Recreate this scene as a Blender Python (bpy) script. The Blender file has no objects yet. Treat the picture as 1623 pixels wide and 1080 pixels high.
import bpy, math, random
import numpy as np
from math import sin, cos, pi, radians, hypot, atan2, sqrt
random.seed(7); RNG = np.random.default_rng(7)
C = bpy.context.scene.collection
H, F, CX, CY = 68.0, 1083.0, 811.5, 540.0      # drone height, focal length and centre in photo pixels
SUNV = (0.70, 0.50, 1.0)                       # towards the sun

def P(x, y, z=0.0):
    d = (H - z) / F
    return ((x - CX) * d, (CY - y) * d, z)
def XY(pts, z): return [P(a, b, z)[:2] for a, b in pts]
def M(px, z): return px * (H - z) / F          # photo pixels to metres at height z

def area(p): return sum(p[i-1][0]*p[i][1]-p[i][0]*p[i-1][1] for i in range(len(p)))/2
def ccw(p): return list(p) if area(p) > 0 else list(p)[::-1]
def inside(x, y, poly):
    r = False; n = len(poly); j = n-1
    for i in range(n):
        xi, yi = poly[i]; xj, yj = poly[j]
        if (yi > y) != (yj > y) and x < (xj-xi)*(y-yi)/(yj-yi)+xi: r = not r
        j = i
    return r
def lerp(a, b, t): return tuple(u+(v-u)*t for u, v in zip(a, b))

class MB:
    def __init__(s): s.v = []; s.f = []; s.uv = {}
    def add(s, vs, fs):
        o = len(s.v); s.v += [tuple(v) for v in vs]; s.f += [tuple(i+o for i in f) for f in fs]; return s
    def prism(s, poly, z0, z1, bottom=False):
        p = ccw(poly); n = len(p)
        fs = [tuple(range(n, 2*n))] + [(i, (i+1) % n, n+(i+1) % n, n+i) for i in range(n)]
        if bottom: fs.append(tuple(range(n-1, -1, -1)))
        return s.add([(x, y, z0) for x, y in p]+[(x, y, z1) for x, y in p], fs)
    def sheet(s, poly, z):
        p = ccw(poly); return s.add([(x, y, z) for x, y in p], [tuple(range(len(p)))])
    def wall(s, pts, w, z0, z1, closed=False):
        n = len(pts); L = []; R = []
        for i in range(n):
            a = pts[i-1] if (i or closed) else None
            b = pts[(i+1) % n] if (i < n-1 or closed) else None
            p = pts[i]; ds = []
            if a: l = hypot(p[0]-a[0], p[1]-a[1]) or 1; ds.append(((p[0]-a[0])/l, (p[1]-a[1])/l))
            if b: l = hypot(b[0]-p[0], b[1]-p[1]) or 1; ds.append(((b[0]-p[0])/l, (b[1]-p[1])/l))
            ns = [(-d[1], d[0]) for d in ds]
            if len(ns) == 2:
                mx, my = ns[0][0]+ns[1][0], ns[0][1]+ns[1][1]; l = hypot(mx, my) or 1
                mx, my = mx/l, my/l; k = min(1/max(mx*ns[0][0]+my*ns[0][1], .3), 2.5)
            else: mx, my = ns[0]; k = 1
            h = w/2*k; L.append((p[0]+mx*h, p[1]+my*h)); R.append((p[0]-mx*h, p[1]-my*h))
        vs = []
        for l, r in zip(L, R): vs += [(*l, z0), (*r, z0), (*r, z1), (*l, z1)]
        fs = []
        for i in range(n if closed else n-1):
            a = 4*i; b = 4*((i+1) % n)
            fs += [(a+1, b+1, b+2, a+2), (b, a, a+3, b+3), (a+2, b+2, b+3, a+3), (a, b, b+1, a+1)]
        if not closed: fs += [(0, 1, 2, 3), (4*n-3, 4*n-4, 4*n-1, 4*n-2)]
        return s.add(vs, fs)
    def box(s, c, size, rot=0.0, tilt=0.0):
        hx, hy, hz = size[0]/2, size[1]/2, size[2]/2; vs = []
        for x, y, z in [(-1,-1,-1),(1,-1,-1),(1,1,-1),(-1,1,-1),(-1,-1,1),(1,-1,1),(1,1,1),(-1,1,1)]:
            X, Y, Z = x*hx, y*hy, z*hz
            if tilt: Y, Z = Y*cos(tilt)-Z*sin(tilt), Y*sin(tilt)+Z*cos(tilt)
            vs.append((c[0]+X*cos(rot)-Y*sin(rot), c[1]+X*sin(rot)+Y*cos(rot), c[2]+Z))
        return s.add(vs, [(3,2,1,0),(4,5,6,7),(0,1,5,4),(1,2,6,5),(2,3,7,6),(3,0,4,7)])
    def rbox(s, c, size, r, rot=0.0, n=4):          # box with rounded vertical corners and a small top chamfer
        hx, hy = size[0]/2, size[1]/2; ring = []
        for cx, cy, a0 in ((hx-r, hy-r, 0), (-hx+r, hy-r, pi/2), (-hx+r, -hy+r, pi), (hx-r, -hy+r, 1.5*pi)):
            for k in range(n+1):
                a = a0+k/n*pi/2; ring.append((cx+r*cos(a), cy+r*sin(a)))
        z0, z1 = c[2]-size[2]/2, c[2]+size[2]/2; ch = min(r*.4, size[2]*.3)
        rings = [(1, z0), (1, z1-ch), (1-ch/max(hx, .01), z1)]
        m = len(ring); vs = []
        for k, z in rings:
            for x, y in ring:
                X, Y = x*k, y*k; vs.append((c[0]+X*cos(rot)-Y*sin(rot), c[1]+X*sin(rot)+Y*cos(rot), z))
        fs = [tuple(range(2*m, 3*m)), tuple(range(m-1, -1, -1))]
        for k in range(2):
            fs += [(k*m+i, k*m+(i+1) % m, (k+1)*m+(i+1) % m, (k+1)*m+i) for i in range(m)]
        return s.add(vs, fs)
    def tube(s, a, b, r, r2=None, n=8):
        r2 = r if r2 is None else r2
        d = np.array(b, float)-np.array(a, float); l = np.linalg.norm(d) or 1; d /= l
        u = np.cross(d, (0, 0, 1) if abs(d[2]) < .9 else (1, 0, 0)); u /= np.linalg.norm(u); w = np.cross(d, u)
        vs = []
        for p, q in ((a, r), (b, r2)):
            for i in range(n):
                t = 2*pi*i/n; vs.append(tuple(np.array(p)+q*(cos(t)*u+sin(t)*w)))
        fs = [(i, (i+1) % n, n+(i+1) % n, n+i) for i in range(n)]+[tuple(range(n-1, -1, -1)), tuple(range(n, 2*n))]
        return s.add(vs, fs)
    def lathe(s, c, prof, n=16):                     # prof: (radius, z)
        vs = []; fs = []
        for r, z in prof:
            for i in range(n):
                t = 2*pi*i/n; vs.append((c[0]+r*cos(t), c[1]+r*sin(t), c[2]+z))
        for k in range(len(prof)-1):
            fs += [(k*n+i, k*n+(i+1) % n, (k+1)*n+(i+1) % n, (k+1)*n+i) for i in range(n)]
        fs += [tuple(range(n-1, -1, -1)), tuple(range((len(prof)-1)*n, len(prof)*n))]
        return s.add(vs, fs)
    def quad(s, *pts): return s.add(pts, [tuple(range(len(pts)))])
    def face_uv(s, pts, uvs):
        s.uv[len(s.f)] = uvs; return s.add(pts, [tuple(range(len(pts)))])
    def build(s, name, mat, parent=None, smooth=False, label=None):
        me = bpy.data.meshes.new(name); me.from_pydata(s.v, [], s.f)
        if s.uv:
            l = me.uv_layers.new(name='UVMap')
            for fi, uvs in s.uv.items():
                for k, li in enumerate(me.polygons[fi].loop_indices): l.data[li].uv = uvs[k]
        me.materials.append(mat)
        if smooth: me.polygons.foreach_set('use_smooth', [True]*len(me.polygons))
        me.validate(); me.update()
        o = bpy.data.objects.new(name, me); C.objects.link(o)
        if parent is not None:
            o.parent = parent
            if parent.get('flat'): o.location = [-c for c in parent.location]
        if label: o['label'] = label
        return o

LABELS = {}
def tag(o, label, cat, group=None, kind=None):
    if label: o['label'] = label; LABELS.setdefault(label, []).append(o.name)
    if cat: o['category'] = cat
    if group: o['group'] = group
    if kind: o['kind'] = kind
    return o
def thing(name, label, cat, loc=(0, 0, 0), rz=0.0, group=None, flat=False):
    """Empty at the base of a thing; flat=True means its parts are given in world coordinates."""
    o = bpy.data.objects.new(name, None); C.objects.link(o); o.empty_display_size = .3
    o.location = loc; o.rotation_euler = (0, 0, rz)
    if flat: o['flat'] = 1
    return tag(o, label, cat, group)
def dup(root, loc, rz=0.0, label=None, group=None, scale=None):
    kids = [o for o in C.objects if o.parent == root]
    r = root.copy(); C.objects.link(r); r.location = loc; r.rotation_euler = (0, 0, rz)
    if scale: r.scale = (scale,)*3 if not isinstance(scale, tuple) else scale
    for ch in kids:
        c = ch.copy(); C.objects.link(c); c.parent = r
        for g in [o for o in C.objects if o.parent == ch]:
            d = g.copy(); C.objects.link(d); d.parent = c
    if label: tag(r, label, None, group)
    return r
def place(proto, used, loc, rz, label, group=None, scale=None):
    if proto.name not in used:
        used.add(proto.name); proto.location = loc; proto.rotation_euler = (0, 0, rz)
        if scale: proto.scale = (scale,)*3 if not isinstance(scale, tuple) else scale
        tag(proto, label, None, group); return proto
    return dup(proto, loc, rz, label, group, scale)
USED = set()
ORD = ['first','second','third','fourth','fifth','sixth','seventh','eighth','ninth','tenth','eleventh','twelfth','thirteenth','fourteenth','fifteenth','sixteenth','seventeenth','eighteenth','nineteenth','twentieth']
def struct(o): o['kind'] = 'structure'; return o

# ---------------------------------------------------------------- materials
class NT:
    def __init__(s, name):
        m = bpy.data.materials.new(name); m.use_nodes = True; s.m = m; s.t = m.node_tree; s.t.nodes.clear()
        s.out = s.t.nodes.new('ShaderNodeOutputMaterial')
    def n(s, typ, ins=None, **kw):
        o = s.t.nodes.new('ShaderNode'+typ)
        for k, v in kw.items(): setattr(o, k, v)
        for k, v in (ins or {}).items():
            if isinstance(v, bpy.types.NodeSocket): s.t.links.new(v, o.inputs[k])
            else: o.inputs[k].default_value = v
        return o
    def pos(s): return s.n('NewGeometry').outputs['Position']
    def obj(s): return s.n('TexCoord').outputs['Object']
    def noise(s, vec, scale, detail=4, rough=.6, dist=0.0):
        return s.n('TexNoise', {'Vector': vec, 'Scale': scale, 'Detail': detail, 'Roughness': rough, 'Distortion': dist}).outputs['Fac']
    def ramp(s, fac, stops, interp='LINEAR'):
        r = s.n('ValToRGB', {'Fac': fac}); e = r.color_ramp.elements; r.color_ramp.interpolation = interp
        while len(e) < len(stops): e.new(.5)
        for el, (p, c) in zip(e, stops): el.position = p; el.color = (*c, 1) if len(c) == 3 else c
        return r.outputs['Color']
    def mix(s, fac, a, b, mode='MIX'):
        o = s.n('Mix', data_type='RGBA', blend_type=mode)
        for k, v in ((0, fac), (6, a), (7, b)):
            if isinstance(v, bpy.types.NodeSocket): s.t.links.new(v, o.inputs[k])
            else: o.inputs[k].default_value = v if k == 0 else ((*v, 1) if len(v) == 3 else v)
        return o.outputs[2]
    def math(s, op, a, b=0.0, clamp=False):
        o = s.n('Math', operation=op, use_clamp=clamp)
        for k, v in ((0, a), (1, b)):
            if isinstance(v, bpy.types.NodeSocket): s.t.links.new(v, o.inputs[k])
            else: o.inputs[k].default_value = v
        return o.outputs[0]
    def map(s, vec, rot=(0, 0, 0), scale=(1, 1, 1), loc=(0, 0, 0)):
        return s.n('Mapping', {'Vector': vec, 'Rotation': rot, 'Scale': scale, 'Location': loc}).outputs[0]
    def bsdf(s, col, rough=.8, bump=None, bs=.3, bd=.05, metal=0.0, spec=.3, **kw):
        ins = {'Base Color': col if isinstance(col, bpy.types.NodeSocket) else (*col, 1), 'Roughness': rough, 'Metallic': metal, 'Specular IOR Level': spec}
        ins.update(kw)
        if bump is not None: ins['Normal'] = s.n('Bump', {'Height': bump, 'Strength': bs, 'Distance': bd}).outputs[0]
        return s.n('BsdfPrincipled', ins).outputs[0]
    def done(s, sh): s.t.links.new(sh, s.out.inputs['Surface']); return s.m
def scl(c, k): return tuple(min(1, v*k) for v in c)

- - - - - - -

**Job:**
Starting at the first line of the listing, retype every line up to and including the one with "def lerp(a, b, t): return".

**Worked solution:**
Recreate this scene as a Blender Python (bpy) script. The Blender file has no objects yet. Treat the picture as 1623 pixels wide and 1080 pixels high.
import bpy, math, random
import numpy as np
from math import sin, cos, pi, radians, hypot, atan2, sqrt
random.seed(7); RNG = np.random.default_rng(7)
C = bpy.context.scene.collection
H, F, CX, CY = 68.0, 1083.0, 811.5, 540.0      # drone height, focal length and centre in photo pixels
SUNV = (0.70, 0.50, 1.0)                       # towards the sun

def P(x, y, z=0.0):
    d = (H - z) / F
    return ((x - CX) * d, (CY - y) * d, z)
def XY(pts, z): return [P(a, b, z)[:2] for a, b in pts]
def M(px, z): return px * (H - z) / F          # photo pixels to metres at height z

def area(p): return sum(p[i-1][0]*p[i][1]-p[i][0]*p[i-1][1] for i in range(len(p)))/2
def ccw(p): return list(p) if area(p) > 0 else list(p)[::-1]
def inside(x, y, poly):
    r = False; n = len(poly); j = n-1
    for i in range(n):
        xi, yi = poly[i]; xj, yj = poly[j]
        if (yi > y) != (yj > y) and x < (xj-xi)*(y-yi)/(yj-yi)+xi: r = not r
        j = i
    return r
def lerp(a, b, t): return tuple(u+(v-u)*t for u, v in zip(a, b))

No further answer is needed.